Rikers Island Teacher Travels to Nepal to Explore How Mindfulness Can Help Students
New York, NY (PRWEB) October 13, 2014 -- Artist and teacher Elizabeth Josephson is on a mission to find mindfulness techniques to help her students. Josephson has taught on Rikers Island for the past 15 years and is taking time off to visit Kathmandu. She will study and document how boarding schools and monasteries in Nepal use mindfulness to educate students.
“What I’m looking for is how to improve the well-being of young inmates, to give them a sense of emotional and mental freedom,” Josephson said. “Through painting, drawing and video, I will be doing an in-depth study of mindfulness practices. I will see how mindfulness applies to students and lamas of the Tibetan Buddhist tradition, and then proceed to roll it back into the prison community.”
Josephson chose the monastic communities in Nepal because they have a number of similarities to the prison community of Rikers Island. They both are same-sex communities with restricted access to the outside world and a highly regulated routine. Most of the students are similar in age to the students on Rikers Island and come from low-income backgrounds.
Josephson defined mindfulness as a process of deepening your awareness, paying attention to something as simple as watching your feet walk or observing your anger. Mindfulness has been shown to help improve focus, increase clarity, develop impulse control and improve emotional strength.
Josephson has been an exhibiting artist in New York City for the past 20 years and explained that mindfulness is the underlying driving force in her work. She also has found art to be a useful method in helping her students understand mindfulness. The art component to her project will include a series of portraits of lamas and students.
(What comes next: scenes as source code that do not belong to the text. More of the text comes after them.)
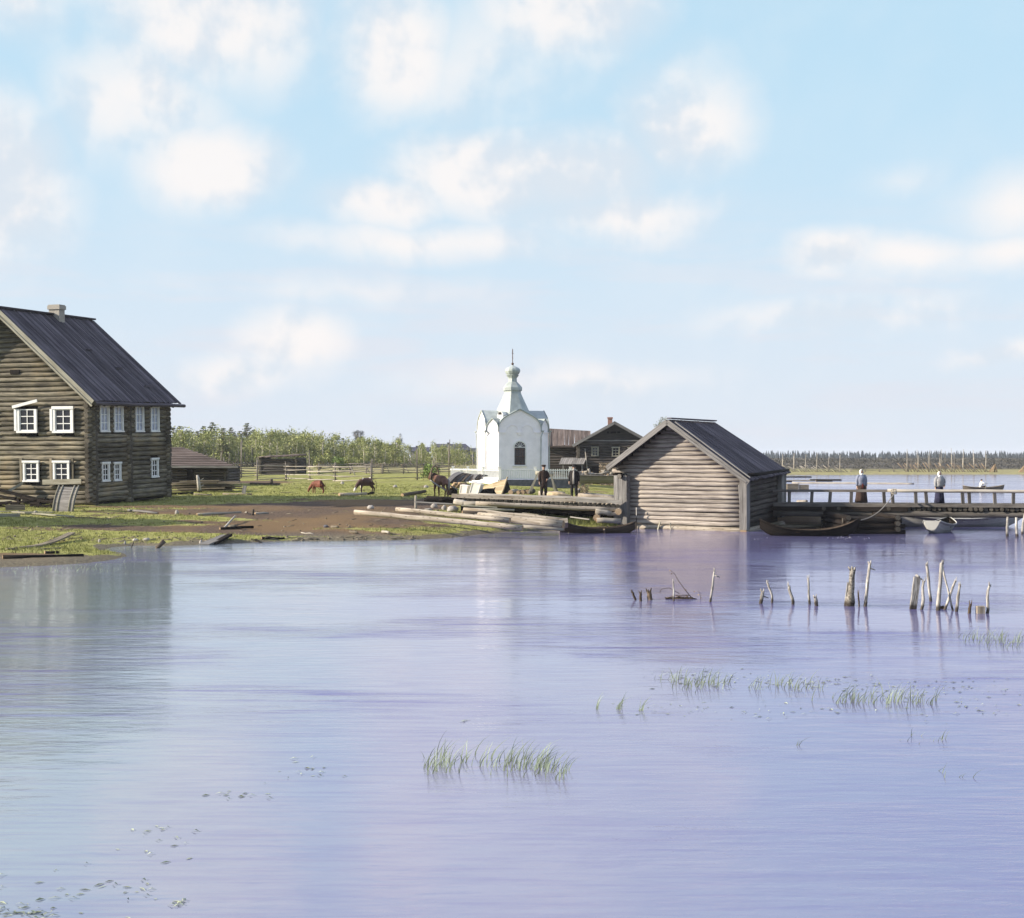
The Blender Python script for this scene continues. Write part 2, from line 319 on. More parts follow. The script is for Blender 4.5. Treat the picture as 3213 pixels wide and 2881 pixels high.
# ---------------------------------------------------------------- terrain
SH = [(-900, 1796), (-300, 1790), (0, 1781), (140, 1776), (270, 1768), (350, 1758), (402, 1746), (398, 1738), (350, 1734), (335, 1726), (352, 1718), (430, 1712), (520, 1714), (640, 1709), (760, 1704), (900, 1698), (1100, 1697), (1300, 1694), (1420, 1688), (1500, 1678), (1600, 1669), (1760, 1667), (1900, 1662), (1985, 1655), (2150, 1648)]
LAND = [G(u, v)[:2] for u, v in SH] + [(10.3, 68.5), (12, 80), (17, 110), (30, 180), (46, 246), (60, 256), (69, 259), (102, 261.5), (200, 264), (800, 275), (1500, 2200), (-1500, 2200), (-300, 43)]
LAND = [(float(a), float(b)) for a, b in LAND]
def shore(x, y):
    best = 1e9; ins = False; n = len(LAND); j = n - 1
    for i in range(n):
        (x0, y0), (x1, y1) = LAND[j], LAND[i]
        if (y0 > y) != (y1 > y) and x < (x1 - x0) * (y - y0) / (y1 - y0) + x0: ins = not ins
        dx, dy = x1 - x0, y1 - y0; t = ((x - x0) * dx + (y - y0) * dy) / (dx * dx + dy * dy); t = 0 if t < 0 else 1 if t > 1 else t
        ex, ey = x - x0 - t * dx, y - y0 - t * dy; d = ex * ex + ey * ey
        if d < best: best = d
        j = i
    return math.sqrt(best) * (1 if ins else -1)
PROF = [(40, .45), (55, .75), (70, 1.0), (88, 1.16), (100, 1.38), (107, 1.55), (120, 1.65), (150, 1.8), (212, 2.0), (400, 2.0), (3000, 2.1)]
def prof(y):
    for (a, b), (c, d) in zip(PROF, PROF[1:]):
        if y <= c: return lerp(b, d, max(0, (y - a) / (c - a)))
    return 2.1
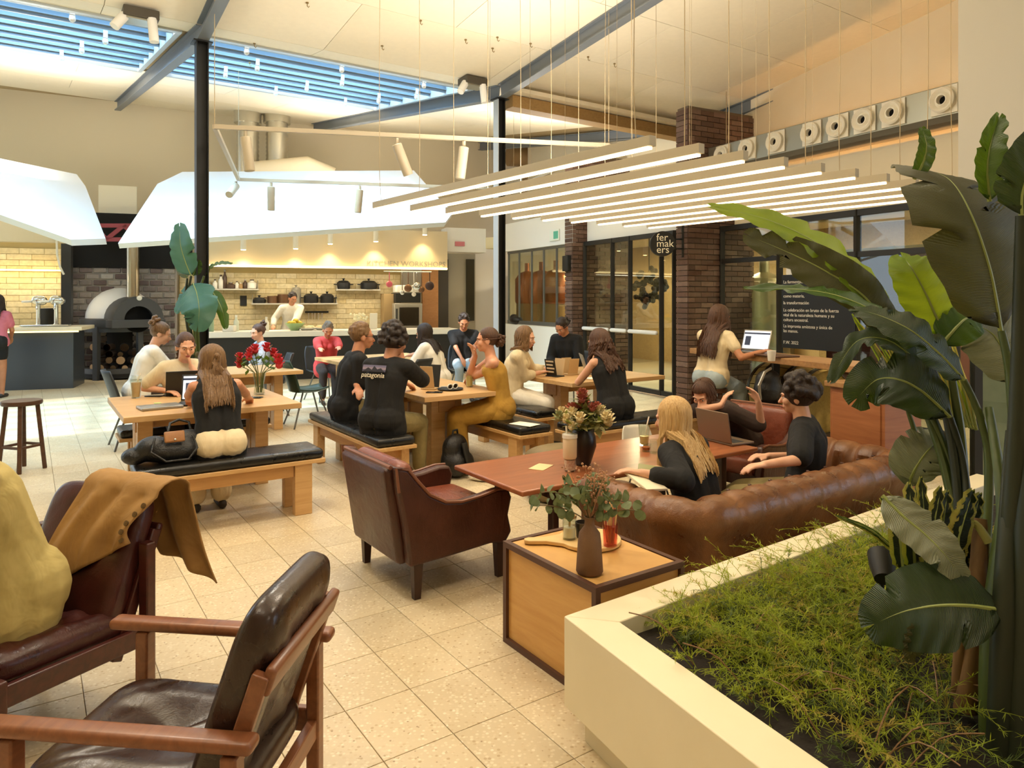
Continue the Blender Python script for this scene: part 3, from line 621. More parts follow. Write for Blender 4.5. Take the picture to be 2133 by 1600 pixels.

This intimate exchange between artist and subject will be the primary focus of the film.
“As I paint them, I will be asking questions regarding how mindfulness has been implemented in their lives and how they have learned from the process,” she said. “It’s a very special dialogue that happens while you’re painting because both the subject and the artist create a unique trust between one another. Essentially they are sharing a creative mindfulness together.”
This footage will be used to create a short film that will be shown to newly admitted inmates during orientation. The purpose will be to inspire and give them hope as they begin their stay and education process in jail.
“Filming this project is important because it can be used as a basis to improve the emotional and intellectual well-being of our prison community,” Josephson said. “The focus of this research is directed to incarcerated youth; applying these concepts as early as possible will help develop their academic strength and emotional flexibility. The individual ultimately will be able to use mindfulness techniques as he transitions from prison back into the community. This will inevitably reduce the epidemic of recidivism and help young people in dire need.”